Wednesday, December 17, 2008

As I lay me down to sleep - with a free upgrade

Using coupons, priceline and points, we spent three nights in Amsterdam in three- to five-star hotels for about $180 USD.

Our first stop was the Hotel Nadia, a bed-and-breakfast we booked through with a $50 off coupon. We chose it because Trip Advisor reviewers raved about it. There was not one complaint, which I think is a statistical impossibility.

Here's the stairwell, typical for an older Dutch building.

The staff allowed us to check in early. We waited for a few minutes in the breakfast room. Breakfasts were fairly simple - bread, cheese, yogurt, and most importantly, strong coffee.

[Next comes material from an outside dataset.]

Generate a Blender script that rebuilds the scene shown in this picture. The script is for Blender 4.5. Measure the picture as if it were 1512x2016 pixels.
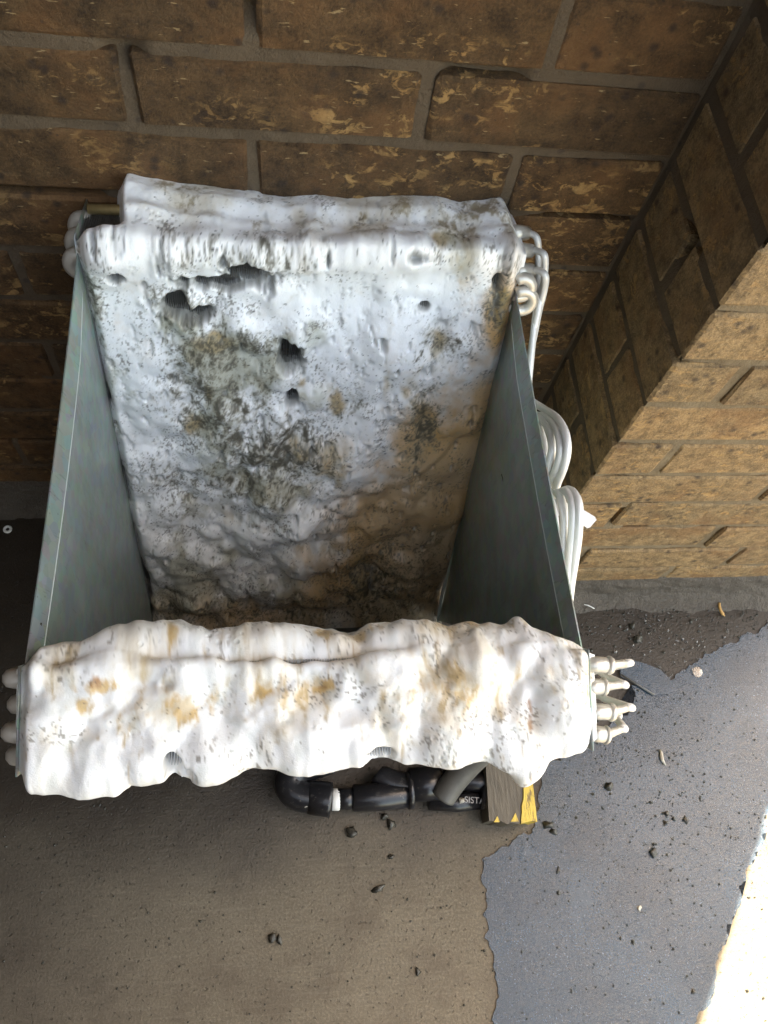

Our room was so small, you practically fall on the bed when you walk in the door. It reminded us of our second and third apartments. Very cozy.

We got upgraded to a room with a balcony.

Our favorite feature of the room. Love how the light scatters from the pendant lamp.

We spent our second night for the same price in the five-start NL Grand Hotel Krasnapolsky, right on Dam Square.

The hotel was overbooked, so we got upgraded to an apartment in a nearby canal house. This is more square-footage than we have at home. Plenty of space to dance a happy upgrade jig. I'm sure it would normally cost hundreds of dollars just to flush the toilet in a place like this.

We used all the pods for the espresso maker.


The third night we stayed at the five-star Hotel Pulitzer, which we got with Starwood points. The hotel is a renovation of 25 adjoining canal houses. Great bed, nice hardwood floor and unique painted tiles in the bathroom.

Interestingly, Killian van Rensselaer, a board member of the Dutch West India Company, owned one of the canal houses, and the villages of Rensselaer and Rensselaerswijck in upstate New York are named after him, dooming generations of Americans to a 16-syllable address.

Of course, New Amsterdam, our home base, has plenty of Dutch place names like Harlem, Brooklyn, Hobokoen, Jamaica and Long Island, the last of which is still pronounced by the natives pretty much exactly as the Dutch spelled it (Lange Eylandt).